WHAT IS BEING ASKED: Lift every line from the entries that includes the word "Keep".

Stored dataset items
....
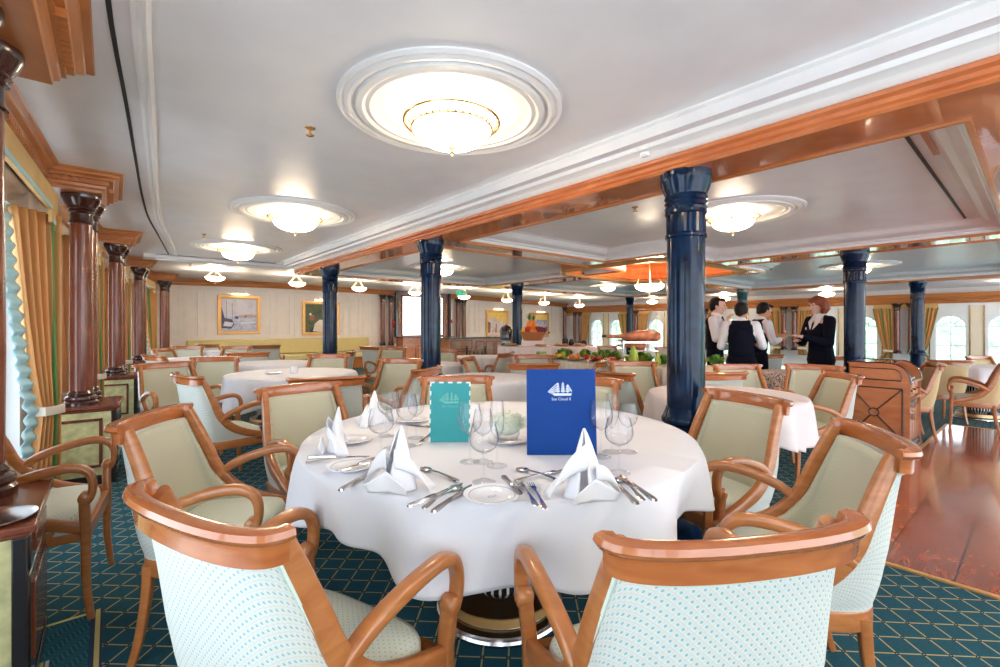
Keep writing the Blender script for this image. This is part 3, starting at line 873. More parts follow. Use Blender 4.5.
m = MB(); m.bb(.225, .242, -.225, .22, .08, .425); dd = m.build('door', EBONY, t, bevel=.005)
m = MB(); m.bb(.24, .249, -.17, .17, .13, .38); m.build('door_panel', MAHOG, dd, bevel=.003)
# its pillar pair
pillar(-0.37, 2.12, 'mahogany pillar standing on the dark-framed cabinet, nearer of its pair')
pillar(-0.355, 2.42, 'mahogany pillar at the left picture edge, farther of its pair')
m = MB(); m.lathe([(0, .602), (.085, .602), (.1, .608), (.1, .612), (.085, .608), (0, .608)], 28, c=(0, 0, 0))
tag(m.build('silver_tray', STEEL, loc=(-.275, 2.09, 0)), 'small round silver tray on the dark-topped corner cabinet', 'tray')

# starboard pillar pairs and forward pilasters (slim)
for k, pk in enumerate(PK):
    where = ['right of the dark column', 'between waiters and woman', 'behind the first waiter', 'beside the ham', 'in the far corner'][k]
    for s_, nm in ((-.14, 'right'), (.14, 'left')):
        o = pillar(stbx(pk) - 0.16, pk + s_, 'slim red-brown pillar on the window wall, %s of the pair %s' % (nm, where), 'pillars along the far window wall')
        o.scale = (0.95, 0.95, 1.78 / 2.19)
for (x, w_) in ((6.45, 'left of the dark alcove, outer'), (6.73, 'left of the dark alcove, inner'), (9.29, 'right of the alcove, inner'), (9.55, 'right of the alcove, outer'), (14.85, 'at the corner of the panelled wall')):
    o = pillar(x, Y1 - 0.12, 'slim red-brown pillar against the cream wall, ' + w_, 'pillars against the forward wall'); o.scale = (1, 1, cz(x) / 2.19 * .985)

# ================================================================== CURTAINS
def curtain(p0, p1, z0, z1, ztie, amp, label, sheer=False, side=1, name='curtain'):
    """gathered drape: hangs between p0 (pier side) and p1, pulled towards p0 at the tie"""
    t = empty(name, (p0[0], p0[1], 0), 0, label, 'curtain', 'striped window curtains')
    a = Vector((0, 0)); b = Vector((p1[0] - p0[0], p1[1] - p0[1])); L = b.length
    d = b / L; nn = Vector((-d.y, d.x)) * side
    def width(z):
        if z >= ztie: return 0.42 + 0.58 * ((z - ztie) / (z1 - ztie)) ** 0.75
        return 0.42 + 0.25 * (ztie - z) / max(ztie - z0, .01)
    def fn(u, v):
        z = z0 + (z1 - z0) * v; w = width(z)
        s_ = u * L * w; f = amp * (0.35 + 0.65 * w) * math.sin(u * 2 * PI * 5.5 + 0.6 * math.sin(3 * z))
        return (d.x * s_ + nn.x * (f + .05), d.y * s_ + nn.y * (f + .05), z)
    m = MB(); m.grid(fn, 66, 24, uv=lambda u, v: (u * L * 1.5, v))
    c = m.build('drape', DRAPE, t, smooth=60)
    sm = c.modifiers.new('thickness', 'SOLIDIFY'); sm.thickness = 0.004
    if sheer:
        m = MB()
        def fr(u, v):
            z = z0 + (z1 - z0) * v; w = width(z) * L
            s_ = w + 0.085 * u + 0.012 * math.sin(z * 70) * u
            return (d.x * s_ + nn.x * (.05 + 0.015 * math.sin(z * 70 + 1)), d.y * s_ + nn.y * (.05 + 0.015 * math.sin(z * 70 + 1)), z)
        m.grid(fr, 4, 120); r = m.build('ruffle', SHEER, t, smooth=60)
        sm = r.modifiers.new('thickness', 'SOLIDIFY'); sm.thickness = 0.003
    m = MB(); w = width(ztie) * L
    pts = [(d.x * s_ + nn.x * (.05 + q * 0.045), d.y * s_ + nn.y * (.05 + q * 0.045), ztie + 0.0) for s_, q in ((-.01, 0), (0, 1), (w * .5, 1.25), (w, 1), (w + .01, 0), (w, -1), (w * .5, -1.25), (0, -1))]
    m.sweep(pts, rrect(0.008, 0.06, .3), closed=True); m.build('tie_back', LINENP, t)
    return t
for k, (a, b) in enumerate(bays):
    if k < 1: continue
    nm = ['', 'nearest the camera', 'behind the first pillar pair', 'behind the second pillar pair', 'behind the third pillar pair', 'in the last port bay'][k]
    # on the forward pier of each bay (facing us) and on the aft pier
    curtain((pwall(b) + .15, b - .02), (pwall(b - .3) - .04, b - .30), 0.08, 1.97, 0.62, 0.045, 'gold and green striped curtain with pale blue ruffle, ' + nm + (' (forward side)'), True, side=1)
    if k > 1:
        curtain((pwall(a - .02) + .10, a - .02), (pwall(a + .40) + .10, a + .40), 0.08, 1.95, 0.62, 0.035, 'gold and green striped curtain just past the pillars, ' + nm, True, side=-1)
    # shaped valance
    m = MB(); N = 40; L = b - a
    top = 2.13
    def vz(u):
        e = min(u, 1 - u)
        return 1.86 if e < .06 else (1.90 if e < .12 else 1.98) 
    for i in range(N):
        u0, u1 = i / N, (i + 1) / N; y0, y1 = a + L * u0, a + L * u1
        zb = vz((u0 + u1) / 2)
        x0, x1 = pwall(y0) + .19, pwall(y1) + .19
        m.add([(x0, y0, zb), (x1, y1, zb), (x1, y1, top), (x0, y0, top), (x0 - .02, y0, zb), (x1 - .02, y1, zb), (x1 - .02, y1, top), (x0 - .02, y0, top)],
              [(0, 1, 2, 3), (4, 7, 6, 5), (0, 4, 5, 1), (2, 6, 7, 3), (0, 3, 7, 4), (1, 5, 6, 2)], 0)
        m.add([(x0 + .003, y0, zb), (x1 + .003, y1, zb), (x1 + .003, y1, zb + .03), (x0 + .003, y0, zb + .03)], [(0, 1, 2, 3)], 1)
    tag(m.build('window_valance', [VALANCE, SHEER], smooth=0), 'gold shaped valance board over the port window ' + nm, 'valance', 'gold valances over the port windows')
for k in range(5):
    pk = PK[k]
    for s_, nm in ((-1, 'right'), (1, 'left')):
        if k == 4 and s_ == 1: continue
        y = pk + s_ * .22
        curtain((stbx(y) - .10, y), (stbx(y + s_ * .42) - .10, y + s_ * .42), .35, 1.66, .55, .03,
                'gold striped curtain %s of the pillar pair %s' % (nm, ['beyond the trolley', 'between waiters and woman', 'behind the first waiter', 'beside the ham', 'in the far corner'][k]), False, side=s_)
m = MB()
for k in range(5):
    pk = PK[k]; m.bb(stbx(pk) - .13, stbx(pk) - .02, pk - .62, pk + .62, 1.64, 1.76)
struct(m.build('trim_16', VALANCE, smooth=0))

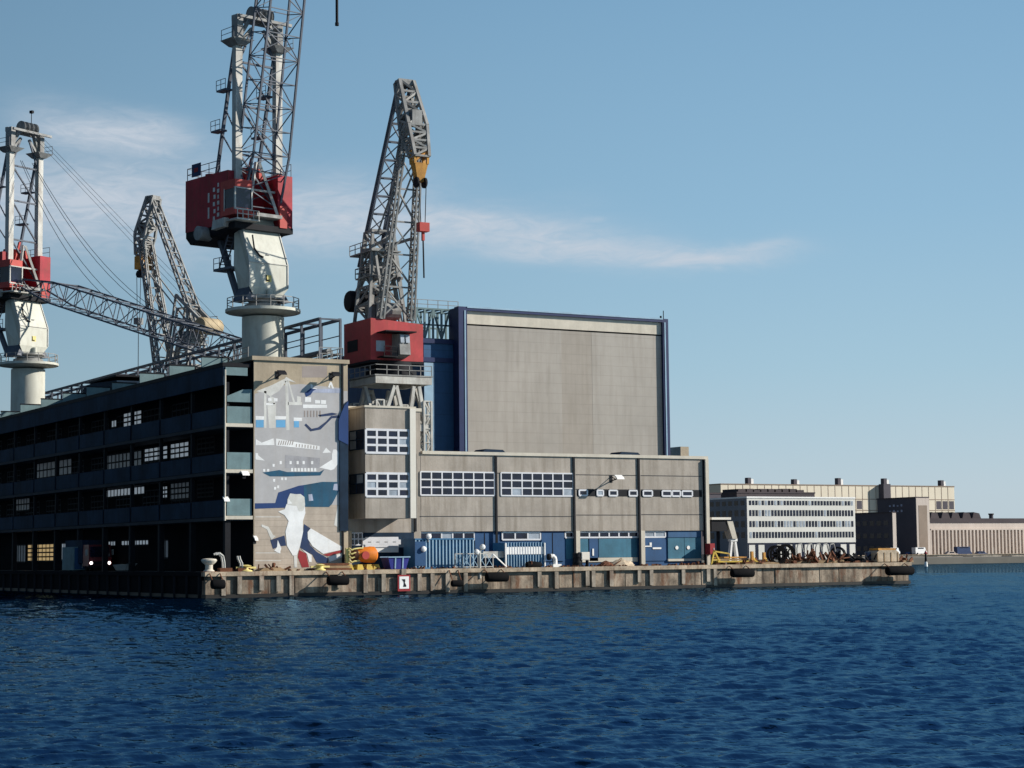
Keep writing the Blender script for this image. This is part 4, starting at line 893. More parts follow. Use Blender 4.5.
    jb = MB(); jb.lattice(q(0.5, 2.25, 0.5), q(6, 2.2, 1.35), 3, 0.2, 0.09); jb.lattice(q(6, 2.2, 1.35), q(38, 1.9, 1.35), 13, 0.2, 0.085, 1); jb.lattice(q(38, 1.9, 1.35), q(LJ, 0.7, 0.4), 5, 0.2, 0.085, 1)
    jb.build('jib', 'jib_dark', t)
    tip = pv+dv*LJ
    MB().lathe(tip+Vector((0.2, 0, 0)), [(0.2, -0.5), (0.8, -0.45), (0.8, 0.45), (0.2, 0.5)], 16, 'y').build('tip_sheave', 'crane_steel', t)
    rp = MB()
    if ropes:
        for y in (-0.9, 0, 0.9): rp.path([(-0.6, y, cz1+3.2), tuple(pv+dv*36+Vector((0, y*1.6, 1)))], 0.022, 5)
        for y, s, sag in ((-1.2, 17, 2.6), (-0.9, 19, 2.4), (0.8, 24, 3.0), (1.1, 26, 3.0)):
            a = Vector((-0.6, y, cz1-1.5)); e = pv+dv*s+Vector((0, y, 1)); pts = []
            for i in range(13): f_ = i/12; c = a.lerp(e, f_); c.z -= sag*4*f_*(1-f_)*1.0; pts.append(c)
            rp.path(pts, 0.035, 5)
    else:
        for y in (-0.4, 0.4): rp.path([(-0.6, y, cz1+3.9), tuple(tip+Vector((-0.3, y, 0.3)))], 0.05, 5)
    if hook_z is not None:
        x = tip.x+4.6; rp.path([(tip.x, 0, tip.z), (x, 0, tip.z-0.2)], 0.3, 6); rp.path([(x, 0, tip.z), (x, 0, Z(hook_z)+9)], 0.07, 6)
        MB().tube((x, 0, Z(hook_z)+9), (x, 0, Z(hook_z)), 0.14, n=10).lathe((x, 0, Z(hook_z)-0.1), [(0.05, 0), (0.2, 0.05), (0.2, 0.35), (0.05, 0.4)], 10).build('hook_weight', 'black', t)
    else:
        hk = MB().box(tip.x-0.3, tip.x+0.5, -0.4, 0.4, tip.z-2.2, tip.z-1.0); hk.build('hook_block', 'yellow', t)
    rp.build('ropes', 'black', t)
    return t
def dirpt(px, dist): a = AZ+math.atan((px-CX)/FPX); return dist*math.sin(a), dist*math.cos(a)
ROOF = TOPZ-0.65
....
TASK OUTPUT:
Keep writing the Blender script for this image. This is part 3, starting at line 873. More parts follow. Use Blender 4.5.
Keep writing the Blender script for this image. This is part 4, starting at line 893. More parts follow. Use Blender 4.5.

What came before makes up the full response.